start

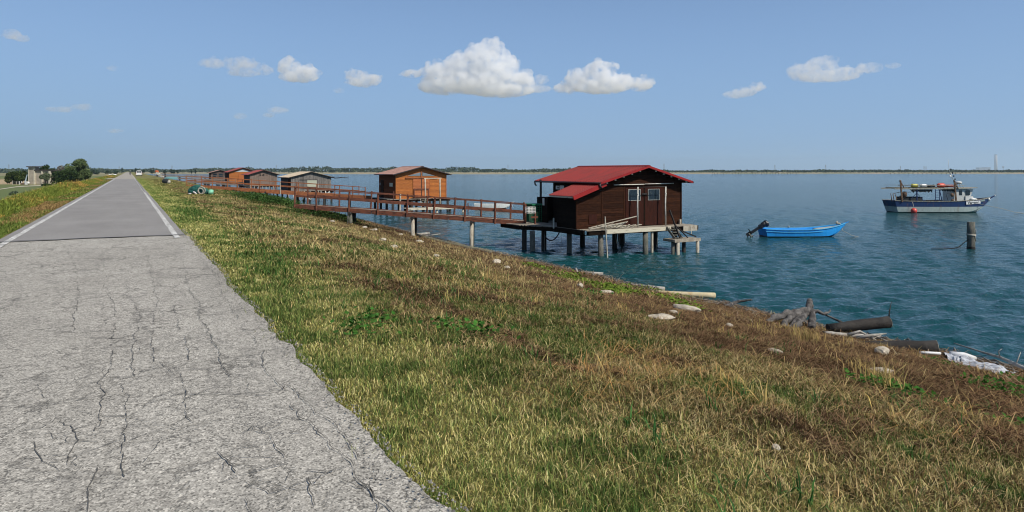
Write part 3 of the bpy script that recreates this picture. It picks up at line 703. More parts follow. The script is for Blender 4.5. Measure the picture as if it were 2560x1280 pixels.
def planked_deck(m, x0, x1, y0, y1, z, along='x', th=.045, bw=.17, ragged=.03):
    """planks lying along x (or y)"""
    if along == 'x':
        y = y0
        while y < y1-.02:
            e = min(y+bw, y1); m.box(x0-random.uniform(0,ragged), x1+random.uniform(0,ragged), y+.006, e-.006, z-th, z+random.uniform(-.006,.004)); y = e
    else:
        x = x0
        while x < x1-.02:
            e = min(x+bw, x1); m.box(x+.006, e-.006, y0-random.uniform(0,ragged), y1+random.uniform(0,ragged), z-th, z+random.uniform(-.006,.004)); x = e

# ---------------------------------------------------------------- the near hut with the red roof
fz = -1.5; X0, XM, X1, Y0, Y1 = 21.4, 23.1, 29.0, 30.9, 37.0; EZ, PZ, PX = fz+2.62, fz+3.42, 26.05
t = thing('stilt_hut', 'dark brown boarded hut with bright red ribbed roof standing on stilts, nearest of the huts', 'hut', (X0, Y0, fz), 0, 'fishing huts on stilts along the dyke')
def loc_shift(o, org): 
    o.data.transform(Matrix.Translation(-Vector(org))); return o
class Rel:
    """build parts in world coordinates, then hang them on the thing standing at org"""
    def __init__(s, root): s.root = root; s.org = root.location.copy()
    def fix(s, before):
        for o in [o for o in col.objects if o.name not in before and o.type == 'MESH']:
            o.data.transform(Matrix.Translation(-s.org))
seen_before = lambda: set(o.name for o in col.objects)
B0 = seen_before()
m = MB(); gable_core(m, XM+.03, X1-.03, Y0+.03, Y1-1.1, fz, EZ, PZ, PX)
top = lambda s: (EZ+(PZ-EZ)*s/(PX-XM)) if s < PX-XM else (EZ+(PZ-EZ)*(X1-XM-s)/(X1-PX))
siding(m, (XM, Y0), (X1, Y0), fz, top, .135, (0,-1), [(24.72-XM, 27.55-XM, fz-.2, fz+2.27)])
m.box(XM-.045, XM+.05, Y0-.045, Y0+.05, fz, EZ-.02); m.box(X1-.05, X1+.045, Y0-.045, Y0+.05, fz, EZ-.02)
m.box(24.66, 24.74, Y0-.035, Y0+.02, fz, fz+2.3); m.box(27.53, 27.61, Y0-.035, Y0+.02, fz, fz+2.3)
wall = m.build('wall', M_dark, t)
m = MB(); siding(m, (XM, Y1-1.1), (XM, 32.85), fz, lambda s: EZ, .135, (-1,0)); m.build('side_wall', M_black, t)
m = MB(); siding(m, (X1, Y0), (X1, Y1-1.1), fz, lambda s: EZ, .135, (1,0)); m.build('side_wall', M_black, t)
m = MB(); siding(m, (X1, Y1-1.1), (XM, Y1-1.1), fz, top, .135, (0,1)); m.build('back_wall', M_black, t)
# porch at the back corner: low parapet and a post under the eave
m = MB(); m.box(22.55, 22.62, Y1-1.3, Y1-.1, fz, fz+1.55); m.box(22.55, X1, Y1-.12, Y1-.05, fz, fz+1.55); siding(m, (22.55, Y1-.1), (22.55, Y1-1.3), fz, lambda s: 1.55+fz, .135, (-1,0))
m.build('porch_parapet', M_black, t)
for y_ in (Y1-.25,): 
    m = MB(); m.box(22.66, 22.76, y_-.05, y_+.05, fz, EZ+.03); m.build('porch_post', M_tar, t)
# side annex with lean-to roof
AE, AT = fz+1.90, fz+2.48
m = MB(); m.prism([(X0+.03, fz), (XM-.03, fz), (XM-.03, AT), (X0+.03, AE)], Y0+.035, Y0+1.95)
siding(m, (X0, Y0), (XM-.05, Y0), fz, lambda s: AE+(AT-AE)*s/(XM-X0), .135, (0,-1))
m.box(X0-.03, X0+.04, Y0-.03, Y0+.05, fz, AE)
hatch = m.build('annex_wall', M_dark, t)
m = MB(); siding(m, (X0, Y0+1.95), (X0, Y0), fz, lambda s: AE, .135, (-1,0)); m.box(X0, XM, Y0+1.93, Y0+1.98, fz, AE); m.build('annex_side_wall', M_black, t)
m = MB(); m.box(22.2, 22.75, Y0-.05, Y0-.026, fz+.25, fz+.78); m.build('hatch', M_dark2, t)
m = MB(); roof_sheet(m, X0-.5, AE-.09, XM+.1, AT+.10, Y0-.42, Y0+2.05, .21, .04)
ar = m.build('annex_roof', M_redroof, t)
m = MB(); m.bar((X0-.5, Y0-.42, AE-.17), (XM+.0, Y0-.42, AT+.0), .04, .24); m.build('verge_trim', M_redtrim, ar)
m = MB(); m.bar((X0-.46, Y0-.3, AE-.14), (X0-.46, Y0+2.0, AE-.14), .05, .09); m.build('fascia', M_cream, ar)
rf = gable_roof(t, XM, X1, Y0, Y1, EZ, PZ, M_redroof, M_redtrim, .45, .55, .35, PX, True, .13, M_cream)
# downpipe stubs
for x_, y_ in ((XM-.5, Y0-.5), (XM-.5, Y1+.3)):
    m = MB(); m.tube([(x_, y_, EZ-.15), (x_+.03, y_, EZ-.28), (x_+.12, y_, EZ-.36)], .05, 8); m.build('downpipe', M_trim, rf)
# double door with a window in each leaf
for k, (a, b) in enumerate(((24.76, 26.12), (26.15, 27.52))):
    m = MB(); m.box(a, b, Y0-.045, Y0-.005, fz+.03, fz+2.24)
    for q in range(1, 6):
        xx = a+(b-a)*q/6; m.box(xx-.004, xx+.004, Y0-.0465, Y0-.045, fz+.05, fz+2.2)
    d = m.build('door', M_dark2, t)
    wx0, wx1 = (24.95, 25.83) if k == 0 else (26.42, 27.28); wz0, wz1 = fz+1.50, fz+2.12
    m = MB()
    for q in ((wx0-.014, wx1+.014, wz0-.014, wz0), (wx0-.014, wx1+.014, wz1, wz1+.014), (wx0-.014, wx0, wz0, wz1), (wx1, wx1+.014, wz0, wz1)): m.box(q[0], q[1], Y0-.066, Y0-.04, q[2], q[3])
    m.build('window_frame', M_dirtyw, d)
    m = MB(); m.box(wx0, wx1, Y0-.054, Y0-.04, wz0, wz1); m.build('window_pane', M_glass, d)
m = MB(); m.box(26.1, 26.17, Y0-.075, Y0-.046, fz+.03, fz+2.22); m.build('door_strip', M_black, t)
m = MB(); m.box(25.95, 26.3, Y0-.09, Y0-.06, fz+1.80, fz+1.90); m.build('door_bolt', M_tar, t)
m = MB(); m.tube([(23.9, Y0-.09, fz+2.40), (26.1, Y0-.09, fz+2.415)], .028, 8); m.tube([(26.15, Y0-.09, fz+2.43), (28.35, Y0-.09, fz+2.45)], .028, 8)
m.build('door_rail', M_dirtyw, t)
# white net-hoist frame standing on the ledge before the door
for x_ in (25.28, 27.36):
    m = MB(); m.tube([(x_, Y0-.5, fz-.02), (x_-.03, Y0-.5, fz+1.2), (x_, Y0-.5, fz+2.28)], .042, 10); m.tube([(x_-.07, Y0-.5, fz+1.78), (x_+.07, Y0-.5, fz+1.78)], .02, 6); m.ball((x_, Y0-.5, fz+1.86), .06)
    m.build('hoist_pole', M_dirtyw, t)
m = MB(); m.tube([(25.28, Y0-.5, fz+2.26), (27.36, Y0-.5, fz+2.28)], .022, 8); m.build('hoist_bar', M_tar, t)
# deck, ledge, beams
m = MB(); y_ = 32.95
while y_ < 37.4:
    m.box(20.15+max(0, 35.1-y_-.085)*.58+random.uniform(-.02,.02), XM, y_+.006, y_+.164, fz-.055, fz-.01+random.uniform(-.006,.004)); y_ += .17
planked_deck(m, 20.2, 20.21, 37.3, 37.31, fz-.01, 'x') if False else None; planked_deck(m, 21.55, 29.35, 29.98, Y0+.0, fz-.008, 'x', ragged=.12)
planked_deck(m, 28.6, 29.4, Y0, 32.2, fz-.01, 'x'); m.box(X0, X1, Y0, Y1, fz-.05, fz-.012)
m.build('deck', M_deck, t)
m = MB(); m.box(22.75, 27.35, 29.93, 29.98, fz-.24, fz-.015); m.build('ledge_board', M_cream, t)
m = MB(); m.box(28.3, 29.4, 29.93, 29.98, fz-.20, fz-.02); m.box(28.3, 29.4, 29.935, 29.975, fz-.34, fz-.202); m.build('ledge_board', M_pile2, t)
for y_ in (30.15, 32.5, 35.0, 36.9): m = MB(); m.box((21.5 if y_ < 34 else 20.3) if y_ > 32 else 21.6, 29.6, y_-.1, y_+.1, fz-.30, fz-.052); m.build('floor_beam', M_black, t)
for x_ in (21.6, 25.4, 28.8): m = MB(); m.box(x_-.08, x_+.08, 30.3, 37.2, fz-.34, fz-.306); m.build('floor_beam', M_black, t)
m = MB(); m.box(20.17, 20.25, 35.15, 37.4, fz-.30, fz-.06); m.bar((20.2, 35.1, fz-.17), (21.38, 32.9, fz-.17), .07, .22); m.build('rim_beam', M_black, t)
m = MB(); m.box(21.36, 21.42, 30.2, 33.0, fz-.28, fz-.03); m.build('rim_beam', M_black, t)
for x_, y_, r_, mt in ((20.55,34.2,.16,M_pile),(20.45,34.95,.15,M_tar),(21.6,34.6,.16,M_tar),(22.0,32.5,.15,M_pile),(22.62,30.35,.15,M_pile),(25.62,30.15,.155,M_pile),
                       (25.5,32.8,.16,M_tar),(28.3,32.4,.17,M_tar),(24.6,34.9,.16,M_tar),(27.4,34.5,.17,M_tar),(28.9,36.6,.16,M_tar),(28.9,31.3,.16,M_tar)):
    pile(t, x_, y_, fz-.30, r_, mt, (random.uniform(-.04,.04), 0))
m = MB(); m.box(26.0, 26.12, 30.05, 30.15, -4.5, fz-.25); m.build('pile_board', M_pile2, t)
# little lower landing and the steps down to it
lz = -2.16
m = MB(); planked_deck(m, 26.7, 28.6, 28.95, 29.85, lz, 'x'); m.box(26.7, 28.65, 28.9, 28.95, lz-.17, lz+.01); m.box(26.66, 26.70, 28.95, 29.85, lz-.15, lz-.01)
m.build('landing', M_deck, t)
for x_, y_, mt in ((26.82,29.2,M_pile),(27.0,29.0,M_pile2),(27.75,29.3,M_tar),(28.1,29.7,M_tar),(28.5,29.0,M_pile2)): pile(t, x_, y_, lz-.05, .10, mt)
m = MB()
for x_ in (27.0, 27.55): m.bar((x_, 29.92, fz-.06), (x_, 29.25, lz+.02), .05, .14)
for q in (.2, .42, .64, .86): m.box(27.02, 27.53, 29.92-.67*q-.12, 29.92-.67*q+.06, fz-.05+(lz-fz)*q-.02, fz-.05+(lz-fz)*q+.02)
m.build('steps', M_pile, t)
m = MB(); m.bar((27.15, 29.85, fz+.95), (27.2, 29.05, lz+.05), .05, .085); m.bar((27.3, 29.7, fz+.2), (27.75, 29.0, lz+.05), .045, .06); m.bar((27.6, 29.87, fz-.12), (28.5, 29.1, lz+.06), .05, .07)
m.build('stair_brace', M_tar, t)
m = MB(); m.tube([(27.4,29.9,fz-.05),(27.9,29.6,fz-.33),(28.4,29.4,fz-.5),(28.9,29.9,fz-.05)], .014, 6); m.tube([(28.9,29.9,fz-.05),(28.92,29.9,fz-.5)], .014, 6)
ring = [(27.75+.07*math.cos(a), 29.7, fz-.27+.07*math.sin(a)) for a in np.linspace(0, 6.283, 13)]; m.tube(ring, .014, 6, False); m.build('mooring_rope', M_rope, t)
m = MB(); m.box(28.75, 28.86, Y0-.2, Y0-.1, fz, fz+.3); m.build('stub_post', M_pile2, t)
m = MB(); m.box(21.34, 21.42, 35.2, 35.28, fz-.2, fz+.72); m.bar((21.0,35.1,fz+.42),(21.42,35.0,fz+.42),.04,.10); m.build('end_post', M_rustw, t)
m = MB(); m.box(X0-.22, X0-.16, Y0+2.0, Y0+2.06, fz-.1, fz+.5); m.build('stub_post', M_dirtyw, t)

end

> Written instruction
Only the lines from the start of the material through the line containing "e = min(x+bw, x1);" should be transcribed. Pictures stay out.

> Result
Write part 3 of the bpy script that recreates this picture. It picks up at line 703. More parts follow. The script is for Blender 4.5. Measure the picture as if it were 2560x1280 pixels.
def planked_deck(m, x0, x1, y0, y1, z, along='x', th=.045, bw=.17, ragged=.03):
    """planks lying along x (or y)"""
    if along == 'x':
        y = y0
        while y < y1-.02:
            e = min(y+bw, y1); m.box(x0-random.uniform(0,ragged), x1+random.uniform(0,ragged), y+.006, e-.006, z-th, z+random.uniform(-.006,.004)); y = e
    else:
        x = x0
        while x < x1-.02:
            e = min(x+bw, x1); m.box(x+.006, e-.006, y0-random.uniform(0,ragged), y1+random.uniform(0,ragged), z-th, z+random.uniform(-.006,.004)); x = e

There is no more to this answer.